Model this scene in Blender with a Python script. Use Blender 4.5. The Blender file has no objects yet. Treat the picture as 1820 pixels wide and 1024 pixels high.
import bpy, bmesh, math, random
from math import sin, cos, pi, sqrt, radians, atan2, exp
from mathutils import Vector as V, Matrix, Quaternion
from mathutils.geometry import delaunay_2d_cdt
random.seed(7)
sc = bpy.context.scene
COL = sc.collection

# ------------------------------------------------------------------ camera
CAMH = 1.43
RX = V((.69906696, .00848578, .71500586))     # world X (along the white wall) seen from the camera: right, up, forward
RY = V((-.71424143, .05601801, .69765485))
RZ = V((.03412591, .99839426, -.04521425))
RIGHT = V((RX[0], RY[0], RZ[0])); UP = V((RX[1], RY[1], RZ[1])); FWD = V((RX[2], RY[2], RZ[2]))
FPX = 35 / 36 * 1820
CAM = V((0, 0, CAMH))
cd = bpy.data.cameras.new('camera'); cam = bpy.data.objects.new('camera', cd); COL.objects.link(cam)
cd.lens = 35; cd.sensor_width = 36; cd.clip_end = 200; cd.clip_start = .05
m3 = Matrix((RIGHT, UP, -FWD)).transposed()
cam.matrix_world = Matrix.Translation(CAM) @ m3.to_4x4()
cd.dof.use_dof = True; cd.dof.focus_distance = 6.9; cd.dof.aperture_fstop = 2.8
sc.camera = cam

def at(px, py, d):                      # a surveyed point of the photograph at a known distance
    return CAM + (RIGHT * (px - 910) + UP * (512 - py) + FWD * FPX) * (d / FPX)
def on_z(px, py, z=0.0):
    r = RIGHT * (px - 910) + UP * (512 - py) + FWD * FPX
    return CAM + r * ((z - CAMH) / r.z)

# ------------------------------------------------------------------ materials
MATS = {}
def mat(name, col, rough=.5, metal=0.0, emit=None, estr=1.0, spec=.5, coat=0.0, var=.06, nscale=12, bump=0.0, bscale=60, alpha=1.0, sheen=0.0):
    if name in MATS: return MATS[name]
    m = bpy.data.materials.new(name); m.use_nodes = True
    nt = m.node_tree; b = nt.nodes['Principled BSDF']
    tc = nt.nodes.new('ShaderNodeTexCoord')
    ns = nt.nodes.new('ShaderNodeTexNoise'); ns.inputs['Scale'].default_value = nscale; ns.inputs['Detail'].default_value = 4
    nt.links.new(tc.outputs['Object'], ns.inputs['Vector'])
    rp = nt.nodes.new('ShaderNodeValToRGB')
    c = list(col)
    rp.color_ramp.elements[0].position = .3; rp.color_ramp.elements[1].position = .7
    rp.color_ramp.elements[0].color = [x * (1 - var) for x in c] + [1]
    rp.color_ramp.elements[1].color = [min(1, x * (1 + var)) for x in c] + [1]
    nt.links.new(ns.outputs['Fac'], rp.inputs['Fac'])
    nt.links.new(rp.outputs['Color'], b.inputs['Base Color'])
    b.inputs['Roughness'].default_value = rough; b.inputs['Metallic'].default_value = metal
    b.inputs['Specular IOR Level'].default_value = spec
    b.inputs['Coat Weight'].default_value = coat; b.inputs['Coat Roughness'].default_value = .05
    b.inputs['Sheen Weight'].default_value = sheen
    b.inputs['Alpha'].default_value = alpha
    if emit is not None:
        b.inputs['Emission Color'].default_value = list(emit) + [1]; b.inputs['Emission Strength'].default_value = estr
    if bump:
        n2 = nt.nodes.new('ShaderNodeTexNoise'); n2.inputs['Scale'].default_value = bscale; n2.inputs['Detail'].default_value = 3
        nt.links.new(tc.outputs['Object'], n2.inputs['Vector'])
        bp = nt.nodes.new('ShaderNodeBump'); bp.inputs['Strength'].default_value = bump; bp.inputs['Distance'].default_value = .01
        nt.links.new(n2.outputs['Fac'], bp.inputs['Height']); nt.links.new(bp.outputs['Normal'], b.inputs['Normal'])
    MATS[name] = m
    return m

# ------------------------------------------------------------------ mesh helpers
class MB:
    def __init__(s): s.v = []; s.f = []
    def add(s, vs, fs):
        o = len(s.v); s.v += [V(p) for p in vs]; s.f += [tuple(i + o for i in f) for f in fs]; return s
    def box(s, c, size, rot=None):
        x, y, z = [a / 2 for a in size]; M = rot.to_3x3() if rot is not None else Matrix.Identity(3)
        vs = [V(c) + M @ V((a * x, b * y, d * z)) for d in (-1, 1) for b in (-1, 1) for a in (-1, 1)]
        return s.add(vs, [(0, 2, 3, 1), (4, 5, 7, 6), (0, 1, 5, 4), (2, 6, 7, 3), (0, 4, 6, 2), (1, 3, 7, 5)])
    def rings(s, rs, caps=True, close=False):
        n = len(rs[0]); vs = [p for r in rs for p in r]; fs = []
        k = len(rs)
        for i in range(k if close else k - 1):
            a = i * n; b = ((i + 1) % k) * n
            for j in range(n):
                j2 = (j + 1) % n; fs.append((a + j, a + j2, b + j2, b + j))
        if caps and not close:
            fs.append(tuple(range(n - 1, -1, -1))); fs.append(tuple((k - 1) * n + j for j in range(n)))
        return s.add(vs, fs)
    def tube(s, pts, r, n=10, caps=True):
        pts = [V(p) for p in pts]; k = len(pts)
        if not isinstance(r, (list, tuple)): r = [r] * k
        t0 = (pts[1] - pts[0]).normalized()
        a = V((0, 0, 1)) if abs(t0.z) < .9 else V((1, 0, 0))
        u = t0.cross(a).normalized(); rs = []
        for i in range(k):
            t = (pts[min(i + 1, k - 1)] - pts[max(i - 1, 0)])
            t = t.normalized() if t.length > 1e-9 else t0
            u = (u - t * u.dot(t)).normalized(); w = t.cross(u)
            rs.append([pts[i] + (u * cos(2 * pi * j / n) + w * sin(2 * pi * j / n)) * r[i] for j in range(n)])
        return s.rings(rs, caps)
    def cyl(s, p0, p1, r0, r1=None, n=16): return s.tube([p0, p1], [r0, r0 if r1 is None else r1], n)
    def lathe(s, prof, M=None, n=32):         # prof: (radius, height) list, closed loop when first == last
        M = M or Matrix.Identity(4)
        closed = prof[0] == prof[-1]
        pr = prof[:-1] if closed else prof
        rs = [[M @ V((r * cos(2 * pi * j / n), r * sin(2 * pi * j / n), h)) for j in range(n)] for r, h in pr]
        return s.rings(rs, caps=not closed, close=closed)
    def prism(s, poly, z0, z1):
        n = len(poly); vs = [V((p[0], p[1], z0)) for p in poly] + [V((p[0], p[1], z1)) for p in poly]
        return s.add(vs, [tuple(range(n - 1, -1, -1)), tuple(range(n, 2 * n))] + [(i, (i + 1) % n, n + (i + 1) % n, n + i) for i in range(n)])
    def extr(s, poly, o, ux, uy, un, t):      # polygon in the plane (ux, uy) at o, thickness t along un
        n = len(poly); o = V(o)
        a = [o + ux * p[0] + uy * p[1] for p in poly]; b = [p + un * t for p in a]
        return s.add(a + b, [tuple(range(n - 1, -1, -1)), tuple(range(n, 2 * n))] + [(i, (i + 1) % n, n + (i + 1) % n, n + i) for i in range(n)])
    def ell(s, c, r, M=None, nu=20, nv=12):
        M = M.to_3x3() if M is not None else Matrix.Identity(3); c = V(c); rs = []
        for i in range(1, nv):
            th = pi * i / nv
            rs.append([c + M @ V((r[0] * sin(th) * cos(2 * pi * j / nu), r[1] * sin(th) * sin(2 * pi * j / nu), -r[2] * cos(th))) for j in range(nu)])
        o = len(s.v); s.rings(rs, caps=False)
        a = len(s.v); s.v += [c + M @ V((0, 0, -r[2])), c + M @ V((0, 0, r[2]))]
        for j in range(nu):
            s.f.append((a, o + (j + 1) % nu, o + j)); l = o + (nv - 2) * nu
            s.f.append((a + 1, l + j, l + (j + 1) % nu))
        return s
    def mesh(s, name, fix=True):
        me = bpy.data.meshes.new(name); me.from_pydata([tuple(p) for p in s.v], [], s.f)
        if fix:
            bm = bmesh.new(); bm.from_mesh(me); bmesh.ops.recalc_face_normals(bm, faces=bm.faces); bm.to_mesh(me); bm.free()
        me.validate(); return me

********

* [Written task]
Extract exactly the leading lines of the data, stopping at and including the line with "COL = sc.collection".

* [Worked answer]
Model this scene in Blender with a Python script. Use Blender 4.5. The Blender file has no objects yet. Treat the picture as 1820 pixels wide and 1024 pixels high.
import bpy, bmesh, math, random
from math import sin, cos, pi, sqrt, radians, atan2, exp
from mathutils import Vector as V, Matrix, Quaternion
from mathutils.geometry import delaunay_2d_cdt
random.seed(7)
sc = bpy.context.scene
COL = sc.collection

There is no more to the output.